I would say that it depends on what you want out of your reading. Most of the time I'm reading for extending my breadth, and so partial memories are completely fine, and covering more ground matters more. Would be different if I was studying in details a new maths subfield for example.

Possible typo

Here is our last set of flashcards to provide you with the key takeaways from the section “Project-based Learning.”

Should be

Here is our last set of flashcards to provide you with the key takeaways from the section “put your learning into practice.”

Thank you! Fixed :)

The biggest problem I've had with spaced repetition and mind mapping is that it's very difficult and time consuming to represent non-trivial information in such a way that you won't be fatigued over time (both in the creation and re-studying). In my experience they're both skills you have to spend a lot of time on for them to be time/energy efficient, and often it's a better use of your time to just read more and think more.

I think SRS especially is a crazy good learning hack, and it's a curious question why the seemingly low-hanging fruit hasn't been picked by more people. I think one large reason is because using SRS comes with a lot of resistance, both in the creation of cards and in how to use the rescheduling buttons/settings. If a newbie tried to use it to learn math most of the time they'll just get fatigued and give up.
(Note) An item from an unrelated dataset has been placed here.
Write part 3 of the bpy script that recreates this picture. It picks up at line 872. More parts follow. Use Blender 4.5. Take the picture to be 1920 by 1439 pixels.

In the opposite case where you use it successfully you can get really addicted to it and learn insane amounts. One of my most efficient learning experiences ever was when I read the Russell/Norvig AI book. I read 2 hours every day while making SRS cards of anything I wanted to remember, then reviewing the cards each morning. This made me experience a rush similar to doing a line of cocaine every time I studied the cards, since I felt like I was learning so much.

IMO, for SRS to become more mainstream they have to adopt some method of reducing resistance, for example by making it easier to create good cards with low effort, or making it more obvious to the user how they're supposed to maneuver the rescheduling buttons. (I think the technique relating to the use of rescheduling buttons is very underappreciated, I've experienced enormous gains by changing how I use them. Which maybe seems obvious? Given that the entire point of SRS is that you're supposed to revisit right before forgetting if you want optimal gains, so if you reschedule wrong it'll fuck with your efficiency. Also I would generally air on scheduling a card earlier rather than later since if you already know a cards you can easily just click ahead to the next, but if it's scheduled too late then you won't be able to reap those long-term recall benefits, and you also don't feel as good about you learning if you can't remember the cards.)

I couldn't agree more!

There are lots of parts of the SRS learning journey that are high friction that will need to be reduced. I also think starting with effective card creation will have the greatest impact, because if they are really good cards, then you will notice you are learning the content, and it's thrilling and motivating to witness! (Like with your lived example!)